The New Republican?
As if locked in a time warp, TV talkshow producers still look to the New Republic to find representatives of the left. Decades ago, the New Republic and The Nation were indeed the two leading intellectual journals of the left. But after the New Republic was purchased in 1974 by Martin Peretz, it moved sharply to the right, becoming conservative on foreign policy, and centrist or moderately liberal on domestic issues.
The New Republic‘s departure from the left can be seen in its position on Nicaragua. For most of the US left, the Contra war was the defining foreign policy issue of the ’80s, in the same way that the Vietnam War determined friends and enemies in the 1960s. The New Republic spent the last decade cheering on Reagan’s Nicaragua policy.
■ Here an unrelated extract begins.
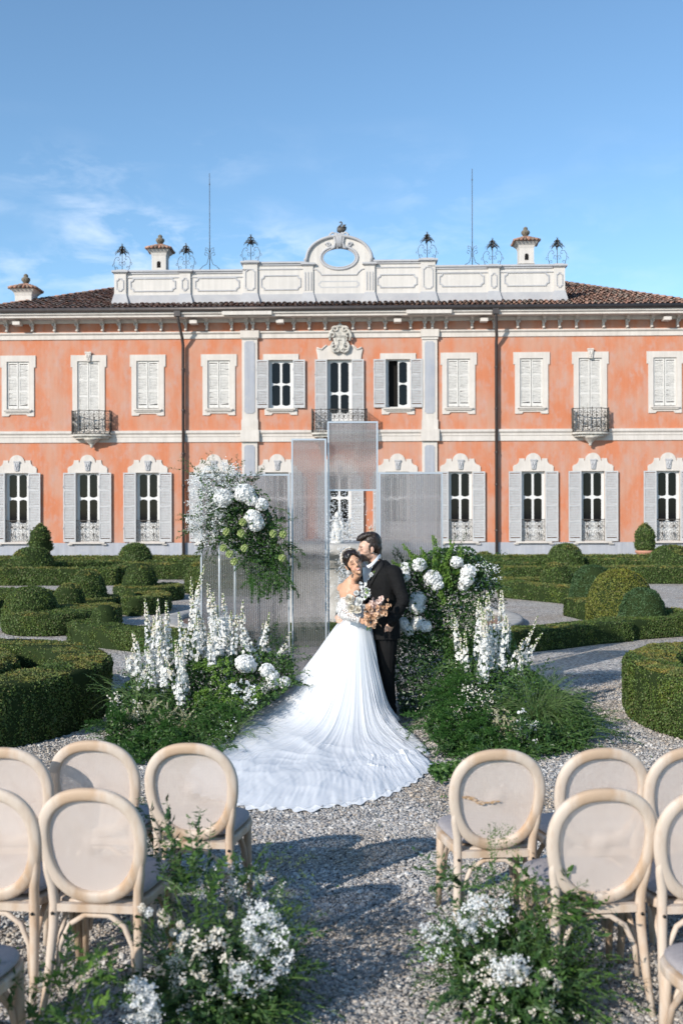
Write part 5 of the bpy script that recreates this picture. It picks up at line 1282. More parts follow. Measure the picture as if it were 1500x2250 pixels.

Editorials made “The Case for the Contras” (3/24/86), dubbing them “freedom fighters” who “deserve our help.” When the Iran/Contra scandal surfaced, the magazine talked of “restoring public confidence in Ronald Reagan’s leadership” (12/22/86) and continued searching for ways to “Save the Contras” (2/15/88). Senior editors Charles Krauthammer, Fred Barnes and Morton Kondracke adopted the Contras as their pet cause, with Kondracke specializing in McCarthyite attacks on groups critical of Central America policy.
Unlike the left, the New Republic has supported US interventionism across the globe, endorsing the Grenada invasion, the bombing of Libya and the Panama invasion. The magazine called the US naval presence in the Persian Gulf a “Just War” (11/9/87). Krauthammer, who approvingly coined the phrase “Reagan Doctrine,” penned countless articles endorsing military intervention, and dismissed international law as “The Curse of Legalism” (11/6/89). Though the New Republic editorial board declined to support Star Wars, Reagan’s overall nuclear strategy was approved and the nuclear freeze and disarmament movements criticized.
Owner/editor-in-chief Martin Peretz is best known for his anti-Palestinian, “Israel right or wrong” posture. Indeed, many credit Peretz’ fanaticism on the Middle East with driving the magazine toward a general hawkishness on foreign policy.
In domestic politics, the New Republic attacks Jesse Jackson more harshly than it attacked the Reagan or Bush administrations. The New Republic‘s preferred candidate in 1988 was Sen. Al Gore, the furthest right of the Democratic candidates. (The magazine later endorsed Dukakis.) After the election, the New Republic continued its anti-Jackson campaign in Ben Wattenberg’s “The Curse of Jesse” (12/5/88) and Hendrik Hertzberg’s “Hit the Road, Jack” (4/3/89).
While the New Republic may not be renamed the New Republican anytime soon, it is absurd to imagine that the magazine and its editors represent the American left.